Les craintes et les restrictions imposées par la pandémie ont attisé l’exaspération. Quelques jours avant les législatives de mars, le chef de l’opposition est enlevé. Malgré ce rapt inédit, malgré l’insécurité et l’épidémie, le gouvernement maintient le vote. La Cour constitutionnelle inverse une trentaine de résultats proclamés, dont une dizaine du parti présidentiel, renforçant sa majorité. Parmi les repêchés: Moussa Timbiné, un fidèle du président. Quelques jours après, il est élu président du Parlement.

Ces législatives aggravent le discrédit des politiques, suspects de corruption systémique et de partage du gâteau. L’expert Dakono parle de « crise de légitimité » qui frappe tout le monde: un Parlement qui ne représenterait plus les Maliens, la Cour constitutionnelle, et même le président.

– Un président exposé –

« Les autres fois, on décriait les maux du gouvernement, cette fois les manifestants (vont) jusqu’à exiger la démission du président », souligne M. Dakono.

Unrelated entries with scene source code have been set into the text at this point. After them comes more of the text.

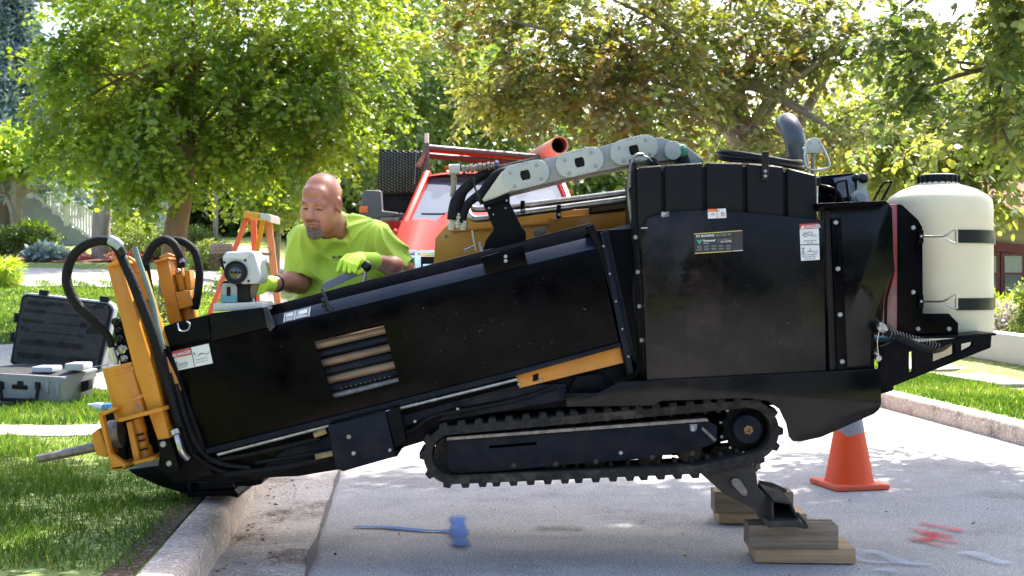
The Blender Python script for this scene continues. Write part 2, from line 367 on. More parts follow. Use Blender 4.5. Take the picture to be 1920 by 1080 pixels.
# ---------------- spray paint marks and a painted shade stain on the road, thin worn sheets ----------------
def paint(name, col, strokes, z=.009, wear=.5, **k):
    m, t, b, N, L = mk('spray_'+name); b.inputs['Base Color'].default_value = tuple(col)+(1,); b.inputs['Roughness'].default_value = .8
    tc = N('ShaderNodeTexCoord'); n1 = N('ShaderNodeTexNoise'); n1.inputs['Scale'].default_value = 16; n1.inputs['Detail'].default_value = 15; n1.inputs['Roughness'].default_value = .95; L(tc.outputs['Object'], n1.inputs[0])
    at = N('ShaderNodeAttribute'); at.attribute_name = 'tint'
    ma = N('ShaderNodeMath'); ma.operation = 'MULTIPLY'; L(n1.outputs[0], ma.inputs[0]); L(at.outputs['Fac'], ma.inputs[1])
    r = N('ShaderNodeValToRGB'); r.color_ramp.elements[0].position = wear*.48; r.color_ramp.elements[1].position = wear*.48+.30; r.color_ramp.elements[1].color = (.85,.85,.85,1); L(ma.outputs[0], r.inputs[0])
    tr = N('ShaderNodeBsdfTransparent'); mx = N('ShaderNodeMixShader'); L(r.outputs[0], mx.inputs[0]); L(tr.outputs[0], mx.inputs[1]); L(b.outputs[0], mx.inputs[2]); L(mx.outputs[0], t.nodes['Material Output'].inputs[0])
    V = []; Q = []; T = []
    for i0, (pts, wd) in enumerate(strokes):
        pp = [G(*p) for p in pts]; s = []
        for i in range(len(pp)-1):
            for q in range(8): s.append(pp[i].lerp(pp[i+1], q/8))
        s.append(pp[-1]); n0 = len(V)
        for i, p in enumerate(s):
            d = (s[min(i+1, len(s)-1)]-s[max(i-1, 0)]).normalized(); nn = Vector((-d.y, d.x, 0))
            e = min(i, len(s)-1-i)/3; e = min(1, .2+e)
            for q, tv in ((-1, .0), (-.4, 1), (.4, 1), (1, .0)): V.append(p+nn*wd*1.7*q*(1+.5*noise.noise(p*9))+Vector((0, 0, z+i0*.0006))); T.append(tv*e)
        for i in range(len(s)-1):
            for q in range(3): Q.append((n0+i*4+q, n0+i*4+q+1, n0+i*4+q+5, n0+i*4+q+4))
    me = idx_mesh(name, V, Q); me.materials.append(m); a = me.attributes.new('tint', 'FLOAT', 'POINT'); a.data.foreach_set('value', np.array(T, dtype=np.float32))
    return meta(link(bpy.data.objects.new('paint_mark', me)), kind='structure')
paint('blue', (.002,.10,.40), [([(655,990),(720,991),(800,998),(882,999)], .024), ([(858,966),(860,1000),(866,1034)], .036), ([(852,1022),(878,1025)], .026)], wear=.36)
paint('shade_stain', (.05,.048,.05), [([(985,994),(1050,992),(1110,997)], .05)], wear=.8)  # dark stain that also paints the machine's ground shade into the asphalt
paint('red', (.62,.03,.06), [([(1712,981),(1760,989),(1822,1003)], .034), ([(1694,990),(1745,1003),(1792,1013)], .03), ([(1694,1016),(1750,1012),(1816,1024)], .036), ([(1735,998),(1750,1010),(1730,1018),(1785,1030)], .03), ([(1720,1000),(1800,1010)], .03)], wear=.72)
paint('white', (.55,.62,.75), [([(1580,1030),(1650,1040),(1690,1058),(1760,1062)], .04), ([(1600,1056),(1680,1058),(1740,1064)], .02), ([(1800,1034),(1850,1050),(1905,1066)], .05), ([(1620,1072),(1700,1074)], .03), ([(1625,1036),(1600,1050),(1640,1060)], .03)], wear=.8)
pk = [Vector((float(kl(6.25))-.06-.03*i, 6.28+.02*i, .158)) for i in range(4)]
MB().tube(pk, .022, 6, flat=.15).obj('paint_mark', mat('spray_green', (.05,.5,.2), .8), kind='structure')

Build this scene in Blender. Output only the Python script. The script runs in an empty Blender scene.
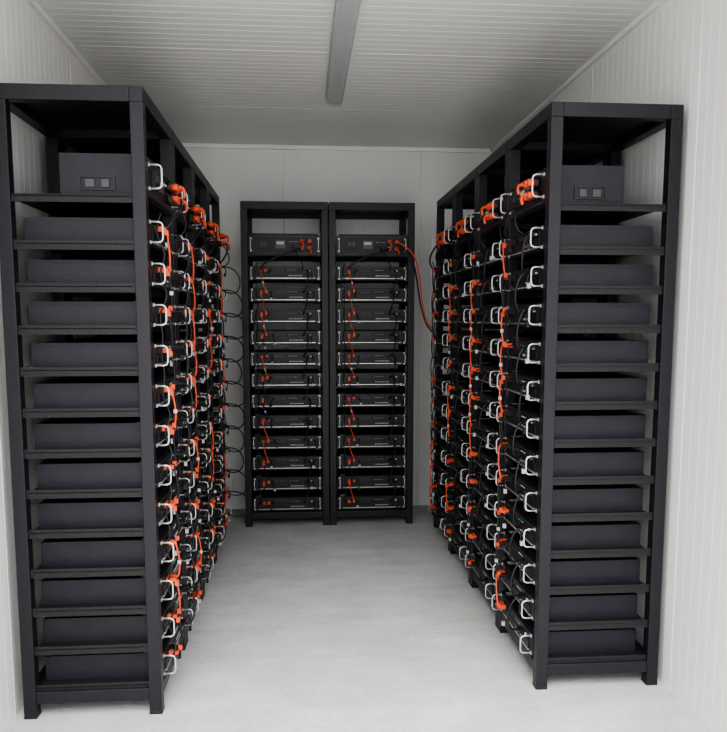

IBK incarne un pouvoir qui « n’y arrive pas », selon les mots du sociologue Bréma Ely Dicko. Les législatives ont aussi convaincu ses adversaires qu’il « plaçait ses hommes » en vue de la présidentielle de 2023 et que celle-ci se jouait maintenant.

En sept ans, il a consommé six Premiers ministres. Contrairement à son prédécesseur, l’actuel, Boubou Cissé, n’est « pas un politique, c’est un technocrate (…), il ne peut plus constituer le fusible » qu’a été son devancier, dit M. Maïga.

– Protestations convergentes –

L’opposition souffrait « d’un déficit de personnalités capables de mobiliser. Aujourd’hui, elle (l’a) en la personne de (Mahmoud) Dicko », affirme M. Maïga. Le mouvement dont cette personnalité religieuse très écoutée est le chef de file, se signale par son hétérogénéité. L’imam connu pour ses vues sociales conservatrices a canalisé ces mécontentements avec un discours qui parle aux Maliens, sur leurs préoccupations, les valeurs morales et la défense d’une patrie « humiliée », quand d’autres leaders, y compris religieux, sont jugés inféodés au pouvoir.

Ses intentions ultimes suscitent l’interrogation. Bréma Ely Dicko, le sociologue, rappelle que l’imam fait partie de ces personnalités aujourd’hui dans la protestation qui ont porté IBK au pouvoir en 2013. L’imam s’estimerait mal payé. Il aurait mal digéré qu’on lui ait retiré son rôle de bons offices auprès des jihadistes. Son mentor, le Chérif de Nioro, autre religieux éminent, se jugerait lui aussi maltraité. « Les deux ont été frustrés, et le régime qu’ils ont aidé est devenu le régime à combattre », dit Bréma Ely Dicko.